Bürgermeister Joachim Bläse, dem Scholze bescheinigt hatte, maßgeblich zur Entstehung der Sammlung beigetragen zu haben, dankte seinerseits für all die geleistete Arbeit. Dass die frühere Bismarckkaserne nun für diesen Zweck genutzt werde, hätte noch vor Jahren niemand gedacht. Bläse rief in Erinnerung, was die Ankunft und Aufnahme der Vertriebenen für beide Seite bedeutete – „heute nicht mehr vorstellbar“ –, und sprach von Wohnungsnot, Versorgungsengpässen und Angst.
Mit Blick auf das Bemühen der Stadt, auch der jüngeren Geschichte gerecht zu werden, freute sich Bläse darüber, dass mit der Sammlung Osten nicht versucht werde, „das Rad zurückzudrehen“, gleichwohl aber erkannt wurde, wie wichtig das Erinnern sei. Prof. Dr. Astrid Beckmann würdigte insbesondere das „akribische Archivieren“ so vieler Dokumente, Zeitschriften und Bücher. Es gehe um Erinnerung, nicht zum Schuldzuweisungen, darum, das historische kulturelle Erbe der Vertriebenen für die Stadt nutzbar zu machen. Dass die aus dem Osten mitgebrachten kulturellen Besonderheiten – angefangen bei den Sonnwendfeiern – die Stadt bereichert haben, war am Mittwoch mehrfach Thema, ebenso „deren Fleiß und Anpassungsfähigkeit“.
Den Neuananfang tausender Vertriebener in Gmünd nur aus Sicht der Verwaltung zu dokumentieren, reicht Stadtarchivarin Dr. Barbara Hammes zufolge nicht aus: „Die amtliche Überlieferung ist einseitig und weist Lücken auf“; diese würden von der Sammlung Osten mit privaten Überlieferungen und dem von Vereinen und Organisationen Erhaltenen geschlossen. Sie betonte auch den großen Wert vieler der gesicherten Unikate und ging auf die „Erweiterung des kollektiven Gedächtnisses“ ein.

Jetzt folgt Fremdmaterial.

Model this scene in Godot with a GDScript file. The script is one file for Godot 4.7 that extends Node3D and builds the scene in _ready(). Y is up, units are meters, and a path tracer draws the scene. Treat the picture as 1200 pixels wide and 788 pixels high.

Im Idealfall werde dieses Material der Öffentlichkeit noch zugänglich sein, „wenn die Wurzeln im Osten vergessen sind“; das mündliche Gedächtnis gehe nach zwei bis drei Generationen verloren.
Ingrid Hofmann, Chefin der VHS, würdigte die Gründung der Volkshochschule durch Irma Schmücker und den Beitrag der Vertriebenen, die sich von Anfang an sehr stark eingebracht und am kulturellen Leben beteiligt hätten. „Die VHS war und ist bis heuten Ort der Begegnung und Auseinandersetzung“, meinte sie dann mit Blick auf die aktuelle Geschichtswerkstatt. Klaus Rollny führte dann durchs Archiv. Er betonte, dass alles gesammelt werde, was in Zusammenhang mit den verlorenen deutschen Ostgebieten stehe. Gibt es sie noch immer, die einst vielzitierte „gläserne Wand“ zwischen Vertriebenen und „Ur-​Gmündern“? Wenn ja, so gestern die versöhnliche Erkenntnis, dann werde sie immer dünner.

Festakt in den Räumen des Kolping-​Bildungswerkes. So viele waren gekommen, dass eilends zwei Dutzend weitere Stühle organisiert wurden, bevor Kurt Scholze die Gäste begrüßen konnte.